What are you going to do with games that have dongles?

Some games came with an external hardware device (a “dongle”) that had to be attached to the computer to allow the game to be played. Two examples are Robocop 3 and Leaderboard Golf on the Amiga, both of which came with a device that had to be plugged into one of the joystick ports.

The side affect of these piracy control measures is that preservation of such games is more complicated.

In the short term we can at least allow people to recreate their disks, so those people that legally own the game will be unaffected. However, as a preservation strategy, the dongle should also be reproducible.

Dongle Techniques

Our aim is to reverse engineer these hardware devices to allow them to be physically reproduced and emulated. We expect these devices to be rather simple, however they may possibly use any of the following techniques:

  • Data
  • Wiring
  • Challenge-Response

A data dongle is where it contains some critical portion code or data that is tested for, or even required for the game to work. For preservation, the data will have to be extracted and put it in an IPF file (IPF‘s are not just for disk images). Hopefully this can be done via software (the game can read it, so we should be able to) but if not, we can always take one apart and dump the memory if we need to. Hardware booby traps are very unlikely on such a cheap device.

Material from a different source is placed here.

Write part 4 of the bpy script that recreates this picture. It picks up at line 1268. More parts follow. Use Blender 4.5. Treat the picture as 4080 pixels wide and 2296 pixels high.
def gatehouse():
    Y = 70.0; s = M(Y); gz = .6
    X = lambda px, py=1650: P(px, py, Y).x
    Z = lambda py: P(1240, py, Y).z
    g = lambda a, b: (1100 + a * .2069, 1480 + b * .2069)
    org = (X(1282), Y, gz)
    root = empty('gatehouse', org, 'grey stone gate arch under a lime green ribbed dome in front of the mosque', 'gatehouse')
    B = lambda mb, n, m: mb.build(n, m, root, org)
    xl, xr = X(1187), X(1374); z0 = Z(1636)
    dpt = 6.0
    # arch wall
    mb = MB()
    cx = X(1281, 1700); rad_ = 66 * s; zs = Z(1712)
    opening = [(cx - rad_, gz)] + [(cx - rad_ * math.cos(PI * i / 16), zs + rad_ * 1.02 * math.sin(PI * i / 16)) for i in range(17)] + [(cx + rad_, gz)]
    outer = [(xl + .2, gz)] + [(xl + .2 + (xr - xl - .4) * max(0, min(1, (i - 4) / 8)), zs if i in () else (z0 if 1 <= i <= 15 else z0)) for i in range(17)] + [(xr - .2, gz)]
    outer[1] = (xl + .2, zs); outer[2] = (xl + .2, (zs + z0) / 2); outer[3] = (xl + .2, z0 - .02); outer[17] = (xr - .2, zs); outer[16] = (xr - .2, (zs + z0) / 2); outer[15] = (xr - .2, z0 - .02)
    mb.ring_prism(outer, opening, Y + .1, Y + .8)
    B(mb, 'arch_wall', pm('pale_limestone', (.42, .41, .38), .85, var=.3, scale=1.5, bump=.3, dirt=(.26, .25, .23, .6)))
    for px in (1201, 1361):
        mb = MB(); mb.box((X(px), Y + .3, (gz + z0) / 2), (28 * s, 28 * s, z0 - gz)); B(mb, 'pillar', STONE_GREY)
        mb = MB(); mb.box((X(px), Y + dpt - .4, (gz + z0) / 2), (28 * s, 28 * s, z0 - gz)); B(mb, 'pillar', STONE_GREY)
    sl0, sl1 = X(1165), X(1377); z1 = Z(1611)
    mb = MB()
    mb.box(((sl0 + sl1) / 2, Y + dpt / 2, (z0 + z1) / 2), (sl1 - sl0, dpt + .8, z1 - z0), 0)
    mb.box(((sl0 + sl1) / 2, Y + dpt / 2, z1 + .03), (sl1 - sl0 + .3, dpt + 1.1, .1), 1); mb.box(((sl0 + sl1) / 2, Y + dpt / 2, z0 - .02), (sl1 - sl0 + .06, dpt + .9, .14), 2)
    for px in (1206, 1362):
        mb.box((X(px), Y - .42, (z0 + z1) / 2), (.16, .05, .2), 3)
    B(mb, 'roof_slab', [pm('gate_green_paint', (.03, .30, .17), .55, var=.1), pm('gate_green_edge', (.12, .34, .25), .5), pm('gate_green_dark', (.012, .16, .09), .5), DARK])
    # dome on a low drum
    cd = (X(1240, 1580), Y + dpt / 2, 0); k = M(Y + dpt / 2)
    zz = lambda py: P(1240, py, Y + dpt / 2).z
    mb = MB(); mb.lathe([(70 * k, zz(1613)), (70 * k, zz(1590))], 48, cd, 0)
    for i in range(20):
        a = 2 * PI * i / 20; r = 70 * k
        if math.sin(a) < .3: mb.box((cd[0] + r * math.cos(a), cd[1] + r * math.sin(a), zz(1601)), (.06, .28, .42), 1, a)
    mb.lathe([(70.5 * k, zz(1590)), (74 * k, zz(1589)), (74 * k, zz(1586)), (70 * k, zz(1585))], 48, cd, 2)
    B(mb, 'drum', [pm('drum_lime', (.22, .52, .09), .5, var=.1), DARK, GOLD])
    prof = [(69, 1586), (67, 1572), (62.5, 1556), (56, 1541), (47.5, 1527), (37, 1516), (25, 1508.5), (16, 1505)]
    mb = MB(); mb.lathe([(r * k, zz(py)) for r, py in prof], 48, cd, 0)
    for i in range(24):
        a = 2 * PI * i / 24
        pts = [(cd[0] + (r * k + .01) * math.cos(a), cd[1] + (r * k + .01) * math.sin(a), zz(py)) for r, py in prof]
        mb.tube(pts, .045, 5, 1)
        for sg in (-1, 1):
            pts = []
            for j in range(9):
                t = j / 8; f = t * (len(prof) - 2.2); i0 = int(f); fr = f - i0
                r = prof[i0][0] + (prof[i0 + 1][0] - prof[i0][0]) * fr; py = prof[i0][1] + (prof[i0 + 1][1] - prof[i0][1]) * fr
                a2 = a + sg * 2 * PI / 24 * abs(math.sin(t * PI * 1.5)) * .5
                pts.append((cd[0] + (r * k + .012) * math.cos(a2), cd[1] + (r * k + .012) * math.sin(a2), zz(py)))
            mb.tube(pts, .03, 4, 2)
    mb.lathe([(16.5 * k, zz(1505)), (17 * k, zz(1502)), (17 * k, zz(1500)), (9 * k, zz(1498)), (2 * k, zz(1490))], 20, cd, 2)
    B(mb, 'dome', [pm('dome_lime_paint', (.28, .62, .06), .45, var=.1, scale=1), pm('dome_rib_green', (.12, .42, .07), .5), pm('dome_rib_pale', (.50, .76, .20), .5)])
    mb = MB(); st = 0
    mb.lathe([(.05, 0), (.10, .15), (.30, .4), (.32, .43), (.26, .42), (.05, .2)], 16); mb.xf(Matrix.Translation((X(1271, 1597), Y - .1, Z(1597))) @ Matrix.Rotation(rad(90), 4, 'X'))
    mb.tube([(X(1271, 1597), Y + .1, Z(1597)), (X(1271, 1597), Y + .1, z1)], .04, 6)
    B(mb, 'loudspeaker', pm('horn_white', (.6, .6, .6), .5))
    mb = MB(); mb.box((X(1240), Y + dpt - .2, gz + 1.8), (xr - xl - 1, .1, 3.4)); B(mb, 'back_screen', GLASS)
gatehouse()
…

A wiring technique is where the dongle connects the pins of the port it is connected to in some way. It should be fairly obvious what is being connected to what using a simple multimeter, but the check in the game code will also tell us the correct wiring.

The challenge-response technique is where the dongle implements some type of function or algorithm which the software queries for a correct result given some input. The easiest way to verify the operation of this type of dongle is to look at the game code.

Emulator Use

Dongle-protected games are going to need specific emulation to allow them to work. If a dongle contains data, then it will have to be loaded in somehow, but if it is some logic that needs to be emulated, then it is really up to the emulator developers to implement. Obviously, in figuring out the protection and disk format, we are likely to know how the dongle works. Any information we have, will be provided to emulator writers as normal.

Physical Use

If you write the game back to disk to play on a real machine, you will obviously have to have the dongle in order for it to work. No preservation is complete without being able to actually recreate the dongle protection. Therefore we intend to describe how to build these devices on the web site, as DIY projects.